In the meantime, enjoy the continued rise of the urban periphery and the private schools, and the continued relevance of the old powers with enough economic vitality to keep their numbers going. For everyone else, take it as a challenge to buck the trends and prove that other, more subtle factors matter, too.


What’s a Minnesotan, Anyway?

19 Nov

Earlier this week, the Star Tribune reported on a forum planned for Wednesday night at the Walker Arts Center, at which a series of panelists would grapple with the question of whether Minnesotans are “Midwestern” or not. This might seem like tiresome semantics, and an exercise in one of the more stupid definitions of “culture.” But as one read the article and dug down into the motives at play, there was a lot more going on here than the headline lets on. Another commitment prevented me from attending, but that won’t stop me from having an opinion.

Growing up in Minnesota, it was always easy to call it part of the Midwest, sometimes with the qualifier “Upper” before the Midwest to indicate our higher latitude and relative lack of corn fields. Still, my idea of the Midwest didn’t line up with everyone else’s; for example, I’d never have called Ohio “Midwest,” but that seems to be exactly what East Coast people associate with the word. There’s an awful lot of stuff wrapped up into Midwest, and Minnesota, as one of its most distant extensions, sits more awkwardly in that region than many other states. The phrase has some less-than-stellar baggage (flyover country, empty cornfields), so I can buy the need for a new region.
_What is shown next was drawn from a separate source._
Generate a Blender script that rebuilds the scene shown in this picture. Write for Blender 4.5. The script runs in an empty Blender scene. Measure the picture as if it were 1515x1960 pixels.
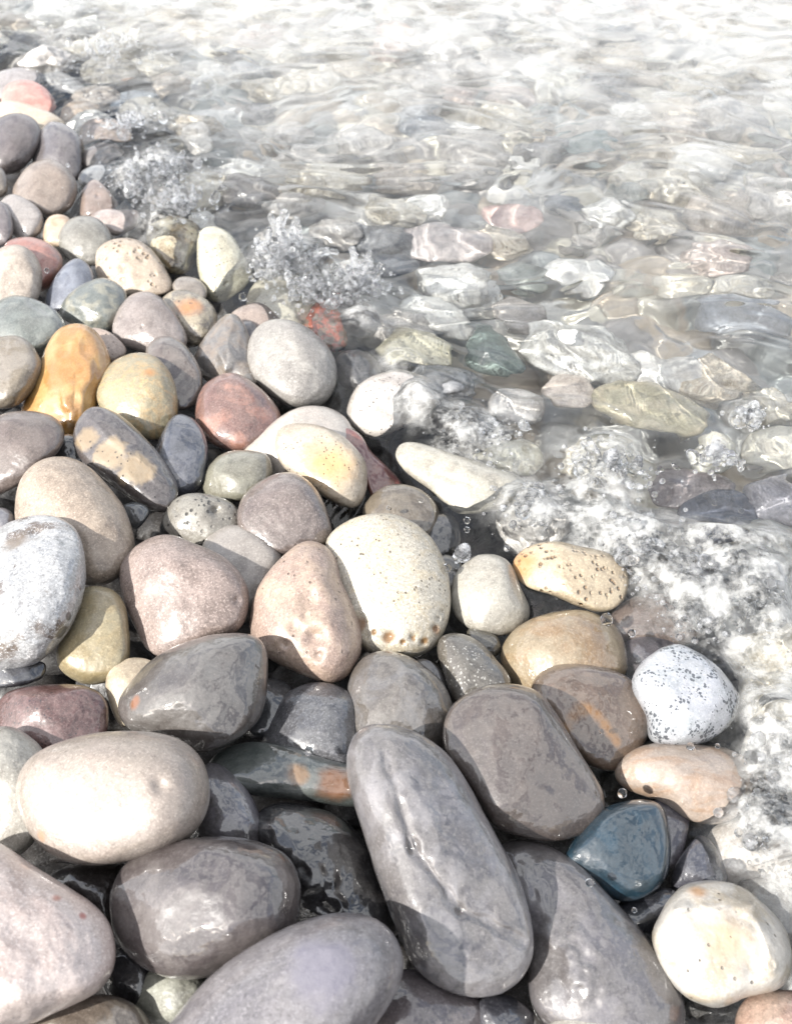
import bpy, math
import numpy as np
from mathutils import Vector

# ------------------------------------------------------------------ camera, sky, sun, exposure
scene = bpy.context.scene
COL = scene.collection
FPX = 1697.0                       # focal length in photograph pixels (1515 x 1960)
PITCH = math.radians(45)
CAM = np.array([0.0, 0.0, 0.52])
FWD = np.array([0.0, math.cos(PITCH), -math.sin(PITCH)])
UP = np.array([0.0, math.sin(PITCH), math.cos(PITCH)])
RIGHT = np.array([1.0, 0.0, 0.0])
cam_d = bpy.data.cameras.new("camera")
cam = bpy.data.objects.new("camera", cam_d)
COL.objects.link(cam)
cam.location = CAM
cam.rotation_euler = (math.pi / 2 - PITCH, 0, 0)
cam_d.sensor_fit = 'VERTICAL'
cam_d.sensor_height = 36.0
cam_d.lens = 36.0 * FPX / 1960.0
cam_d.clip_start = 0.02
cam_d.clip_end = 500.0
cam_d.dof.use_dof = True
cam_d.dof.focus_distance = 0.62
cam_d.dof.aperture_fstop = 11.0
scene.camera = cam

L = np.array([-0.68, -0.389, 0.60]); L /= np.linalg.norm(L)      # towards the sun
sun_el = math.asin(L[2]); sun_az = math.atan2(L[0], L[1])
world = bpy.data.worlds.new("World"); scene.world = world
world.use_nodes = True
wn = world.node_tree.nodes; wl = world.node_tree.links
sky = wn.new("ShaderNodeTexSky"); sky.sky_type = 'NISHITA'; sky.sun_disc = False
sky.sun_elevation = sun_el; sky.sun_rotation = sun_az
sky.altitude = 0; sky.air_density = 1.0; sky.dust_density = 5.0; sky.ozone_density = 1.0
hs = wn.new("ShaderNodeHueSaturation"); hs.inputs["Saturation"].default_value = 0.72      # a hazy, whitish sky
wl.new(sky.outputs[0], hs.inputs["Color"]); 
wtc = wn.new("ShaderNodeTexCoord"); wmp = wn.new("ShaderNodeMapping"); wmp.inputs["Scale"].default_value = (1.0, 1.0, 1.9)
wl.new(wtc.outputs["Generated"], wmp.inputs["Vector"])
wno = wn.new("ShaderNodeTexNoise"); wno.inputs["Scale"].default_value = 2.1; wno.inputs["Detail"].default_value = 7; wno.inputs["Roughness"].default_value = .58; wno.inputs["Distortion"].default_value = .4
wl.new(wmp.outputs[0], wno.inputs["Vector"])
wmr = wn.new("ShaderNodeMapRange"); wmr.interpolation_type = 'SMOOTHSTEP'; wmr.inputs[1].default_value = .45; wmr.inputs[2].default_value = .52
wl.new(wno.outputs["Fac"], wmr.inputs[0])
wmx = wn.new("ShaderNodeMix"); wmx.data_type = 'RGBA'; wmx.inputs[7].default_value = (5.6, 5.7, 5.9, 1)                  # unseen bright cloud, added to whiten reflections on water and wet stone
wl.new(wmr.outputs[0], wmx.inputs[0]); wl.new(hs.outputs[0], wmx.inputs[6]); wl.new(wmx.outputs[2], wn["Background"].inputs["Color"])
wn["Background"].inputs["Strength"].default_value = 0.14
sd = bpy.data.lights.new("sun", 'SUN'); sun = bpy.data.objects.new("sun", sd); COL.objects.link(sun)
sd.energy = 4.7; sd.angle = math.radians(0.9); sd.color = (1.0, 0.965, 0.91)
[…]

So when it comes to the proposed alternatives, “North” does have a nice ring. I appreciate the way it’s pitched as a shameless embrace of our cold. So what if it’s cold? We have fun with it. Still, I will quibble: Eric Dayton claims the U.S. doesn’t have a “North,” but, well, we did. It was a combatant in the Civil War. We no longer think of that North as a region because it doesn’t have the historical memory of its antagonist, the still-extant South, but claiming the Northern mantel might have some unexpected connotations. (Minnesota was an infant state at the time of the Civil War and certainly contributed to the Union cause, though it can hardly claim a central role.)

There’s also the question of whether anyone else actually belongs to Minnesota’s region, and could unabashedly embrace the North. The parts of North Dakota along the Red River Valley make some sense, but anything to the west is decidedly Great Plains, and would be an odd mix culturally. Iowa isn’t quite North in the way that Minnesota is. That leaves us with Wisconsin, which I do think is a reasonably good fit once we get over the Packers’ ownership of the Vikings, and perhaps the Upper Peninsula of Michigan, which is very North. It’s not much, though. Are we really celebrating our region, or just our state? For that matter, are we even still bothering with the half of the state that does look a fair bit like Iowa?
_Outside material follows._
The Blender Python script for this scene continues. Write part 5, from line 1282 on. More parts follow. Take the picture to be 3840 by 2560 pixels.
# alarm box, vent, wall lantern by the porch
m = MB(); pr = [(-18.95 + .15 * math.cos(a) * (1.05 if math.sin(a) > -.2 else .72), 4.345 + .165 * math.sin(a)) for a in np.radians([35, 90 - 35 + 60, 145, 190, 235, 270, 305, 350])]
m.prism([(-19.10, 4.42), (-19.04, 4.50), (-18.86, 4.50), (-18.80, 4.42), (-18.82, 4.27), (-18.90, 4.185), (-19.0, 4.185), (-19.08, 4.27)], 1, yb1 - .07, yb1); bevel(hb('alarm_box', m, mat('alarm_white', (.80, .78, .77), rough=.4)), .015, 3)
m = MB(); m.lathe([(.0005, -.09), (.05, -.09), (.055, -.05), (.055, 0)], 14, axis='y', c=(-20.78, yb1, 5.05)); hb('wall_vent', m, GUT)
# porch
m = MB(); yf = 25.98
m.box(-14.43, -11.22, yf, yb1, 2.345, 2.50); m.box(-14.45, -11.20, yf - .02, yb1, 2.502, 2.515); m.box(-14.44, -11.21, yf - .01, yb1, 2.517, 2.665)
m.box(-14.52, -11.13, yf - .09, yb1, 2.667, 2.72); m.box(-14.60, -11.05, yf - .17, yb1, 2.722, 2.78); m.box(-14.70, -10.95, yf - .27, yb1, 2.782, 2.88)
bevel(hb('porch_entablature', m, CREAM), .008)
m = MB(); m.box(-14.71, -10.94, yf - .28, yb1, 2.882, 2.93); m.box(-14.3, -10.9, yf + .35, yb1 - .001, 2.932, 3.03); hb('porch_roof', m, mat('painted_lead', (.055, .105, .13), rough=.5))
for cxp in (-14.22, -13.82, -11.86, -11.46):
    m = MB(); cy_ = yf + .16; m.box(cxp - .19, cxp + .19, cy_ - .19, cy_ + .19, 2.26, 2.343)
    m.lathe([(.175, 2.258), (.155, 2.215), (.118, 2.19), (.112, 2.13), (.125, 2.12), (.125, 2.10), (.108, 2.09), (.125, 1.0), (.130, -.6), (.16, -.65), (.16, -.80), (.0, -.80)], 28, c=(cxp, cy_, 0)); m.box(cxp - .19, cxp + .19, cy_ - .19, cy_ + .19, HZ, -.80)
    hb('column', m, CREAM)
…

Here I will confess a fair amount of unease around the real motive here: this attempt to stake out a regional identity seems to slide into a marketing campaign for Minneapolis and St. Paul. I live in and like Minneapolis, but there are still worlds of difference between it and northern Minnesota, which is essentially what the people quoted in the Strib are after. It sounds as if these scions of the creative class want to appropriate all of the Lake Wobegon homeliness and the wilderness allure of Greater Minnesota for the MSP brand while at the same time dismissing small-town Minnesota as “slightly hick.” Those towns are just relics of history, insufficiently vibrant for any properly urbane “creative” person, but we’ll gladly claim their boots and backpacks as ours, because aren’t we so rugged here in Northeast? Spare me.

I’m at some risk of turning this into a Wendell Berry rant about how the cities strip-mine rural America, a relentless brain drain that becomes a self-fulfilling prophecy. (We’ll save that discussion for another day.) I’m not sure how much we can fight the tide. Regional power would be a valuable thing for MSP, and if it snaps up some of the cultural cachet of its surroundings for its own, at least that’s being valued and passed along in some form. My own city, Duluth, is aiming to follow the same path on a more modest scale, and I have no burning desire to open up a kangaroo court and judge people by some measure of alleged authenticity. On the whole, the hipster ethic at the heart of the New North blends vestiges of local culture with cosmopolitan city life, making for a richer experience for the rest of us. If done right, it really could shore up the foundations of a regional economy.

Still, I feel the need to sound a few alarm bells. The creative class theory currently in vogue has serious shortcomings. It is a mindset fully in the thralls of current economic winds, and it can further the split between this new elite and those on the outside. It’s enjoyable if you’re an upper middle class liberal (that is, the people who run Minneapolis and St. Paul, or any of the people who appeared on the panel), but for other groups, it’s a trickle-down effect at best.

So by all means, MSP, claim the mantel as the capital of the North. I may gripe, but better here than anywhere else. Just remember that your relationship with your region ought to have some give-and-take, rather than you simply being the metropole sucking all else to the center. Remember that people who are not on the cultural vanguard deserve a spot at the table. And don’t think for a moment that branding yourself as more “varied” and “diverse” will be some engine of balanced growth. It can certainly help, but there’s a lot more to it than that. And if you can acknowledge that fact, us kinda hick people from the hinterland might be a bit more willing to come along for the ride in your great new North.